▶

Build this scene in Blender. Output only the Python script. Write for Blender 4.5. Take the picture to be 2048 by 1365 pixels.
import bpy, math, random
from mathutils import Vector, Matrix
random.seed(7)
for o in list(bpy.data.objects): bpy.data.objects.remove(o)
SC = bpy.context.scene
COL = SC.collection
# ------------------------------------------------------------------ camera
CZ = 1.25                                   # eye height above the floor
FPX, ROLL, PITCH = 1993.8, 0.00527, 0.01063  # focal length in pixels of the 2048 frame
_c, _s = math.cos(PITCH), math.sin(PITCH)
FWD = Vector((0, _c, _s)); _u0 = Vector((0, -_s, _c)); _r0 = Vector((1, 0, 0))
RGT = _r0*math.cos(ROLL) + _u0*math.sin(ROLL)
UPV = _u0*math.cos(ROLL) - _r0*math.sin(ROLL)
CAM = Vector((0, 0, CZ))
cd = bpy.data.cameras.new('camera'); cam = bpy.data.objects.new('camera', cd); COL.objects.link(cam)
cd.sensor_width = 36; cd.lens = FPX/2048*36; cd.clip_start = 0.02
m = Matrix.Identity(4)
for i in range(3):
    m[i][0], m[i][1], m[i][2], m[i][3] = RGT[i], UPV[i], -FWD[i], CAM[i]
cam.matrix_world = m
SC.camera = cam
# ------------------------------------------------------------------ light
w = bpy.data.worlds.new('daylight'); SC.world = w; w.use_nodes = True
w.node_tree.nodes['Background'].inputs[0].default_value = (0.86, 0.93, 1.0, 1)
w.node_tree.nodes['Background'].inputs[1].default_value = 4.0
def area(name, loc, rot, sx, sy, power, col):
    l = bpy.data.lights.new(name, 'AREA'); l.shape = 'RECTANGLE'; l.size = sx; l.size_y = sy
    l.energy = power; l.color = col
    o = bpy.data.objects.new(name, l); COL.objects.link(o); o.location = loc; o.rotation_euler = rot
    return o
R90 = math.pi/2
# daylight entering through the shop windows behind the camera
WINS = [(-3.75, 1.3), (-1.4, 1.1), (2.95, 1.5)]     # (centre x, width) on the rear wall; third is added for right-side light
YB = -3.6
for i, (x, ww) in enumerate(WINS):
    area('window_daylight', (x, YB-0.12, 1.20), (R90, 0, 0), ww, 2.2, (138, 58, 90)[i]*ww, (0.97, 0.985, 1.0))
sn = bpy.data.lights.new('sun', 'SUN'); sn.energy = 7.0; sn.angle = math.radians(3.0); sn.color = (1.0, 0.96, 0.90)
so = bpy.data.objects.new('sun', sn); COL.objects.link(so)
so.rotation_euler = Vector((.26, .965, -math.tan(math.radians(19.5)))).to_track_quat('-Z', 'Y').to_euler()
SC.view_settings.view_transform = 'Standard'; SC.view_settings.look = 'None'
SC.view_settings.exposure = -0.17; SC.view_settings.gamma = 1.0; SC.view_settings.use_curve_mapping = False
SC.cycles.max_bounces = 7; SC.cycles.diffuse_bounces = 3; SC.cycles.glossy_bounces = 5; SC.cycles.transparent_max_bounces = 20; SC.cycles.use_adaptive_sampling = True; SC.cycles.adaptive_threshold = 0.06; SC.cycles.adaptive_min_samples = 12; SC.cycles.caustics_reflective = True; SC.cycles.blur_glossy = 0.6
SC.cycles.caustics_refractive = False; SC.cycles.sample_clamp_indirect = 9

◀

Reproduce the data in its entirety, matching each character.

Build this scene in Blender. Output only the Python script. Write for Blender 4.5. Take the picture to be 2048 by 1365 pixels.
import bpy, math, random
from mathutils import Vector, Matrix
random.seed(7)
for o in list(bpy.data.objects): bpy.data.objects.remove(o)
SC = bpy.context.scene
COL = SC.collection
# ------------------------------------------------------------------ camera
CZ = 1.25                                   # eye height above the floor
FPX, ROLL, PITCH = 1993.8, 0.00527, 0.01063  # focal length in pixels of the 2048 frame
_c, _s = math.cos(PITCH), math.sin(PITCH)
FWD = Vector((0, _c, _s)); _u0 = Vector((0, -_s, _c)); _r0 = Vector((1, 0, 0))
RGT = _r0*math.cos(ROLL) + _u0*math.sin(ROLL)
UPV = _u0*math.cos(ROLL) - _r0*math.sin(ROLL)
CAM = Vector((0, 0, CZ))
cd = bpy.data.cameras.new('camera'); cam = bpy.data.objects.new('camera', cd); COL.objects.link(cam)
cd.sensor_width = 36; cd.lens = FPX/2048*36; cd.clip_start = 0.02
m = Matrix.Identity(4)
for i in range(3):
    m[i][0], m[i][1], m[i][2], m[i][3] = RGT[i], UPV[i], -FWD[i], CAM[i]
cam.matrix_world = m
SC.camera = cam
# ------------------------------------------------------------------ light
w = bpy.data.worlds.new('daylight'); SC.world = w; w.use_nodes = True
w.node_tree.nodes['Background'].inputs[0].default_value = (0.86, 0.93, 1.0, 1)
w.node_tree.nodes['Background'].inputs[1].default_value = 4.0
def area(name, loc, rot, sx, sy, power, col):
    l = bpy.data.lights.new(name, 'AREA'); l.shape = 'RECTANGLE'; l.size = sx; l.size_y = sy
    l.energy = power; l.color = col
    o = bpy.data.objects.new(name, l); COL.objects.link(o); o.location = loc; o.rotation_euler = rot
    return o
R90 = math.pi/2
# daylight entering through the shop windows behind the camera
WINS = [(-3.75, 1.3), (-1.4, 1.1), (2.95, 1.5)]     # (centre x, width) on the rear wall; third is added for right-side light
YB = -3.6
for i, (x, ww) in enumerate(WINS):
    area('window_daylight', (x, YB-0.12, 1.20), (R90, 0, 0), ww, 2.2, (138, 58, 90)[i]*ww, (0.97, 0.985, 1.0))
sn = bpy.data.lights.new('sun', 'SUN'); sn.energy = 7.0; sn.angle = math.radians(3.0); sn.color = (1.0, 0.96, 0.90)
so = bpy.data.objects.new('sun', sn); COL.objects.link(so)
so.rotation_euler = Vector((.26, .965, -math.tan(math.radians(19.5)))).to_track_quat('-Z', 'Y').to_euler()
SC.view_settings.view_transform = 'Standard'; SC.view_settings.look = 'None'
SC.view_settings.exposure = -0.17; SC.view_settings.gamma = 1.0; SC.view_settings.use_curve_mapping = False
SC.cycles.max_bounces = 7; SC.cycles.diffuse_bounces = 3; SC.cycles.glossy_bounces = 5; SC.cycles.transparent_max_bounces = 20; SC.cycles.use_adaptive_sampling = True; SC.cycles.adaptive_threshold = 0.06; SC.cycles.adaptive_min_samples = 12; SC.cycles.caustics_reflective = True; SC.cycles.blur_glossy = 0.6
SC.cycles.caustics_refractive = False; SC.cycles.sample_clamp_indirect = 9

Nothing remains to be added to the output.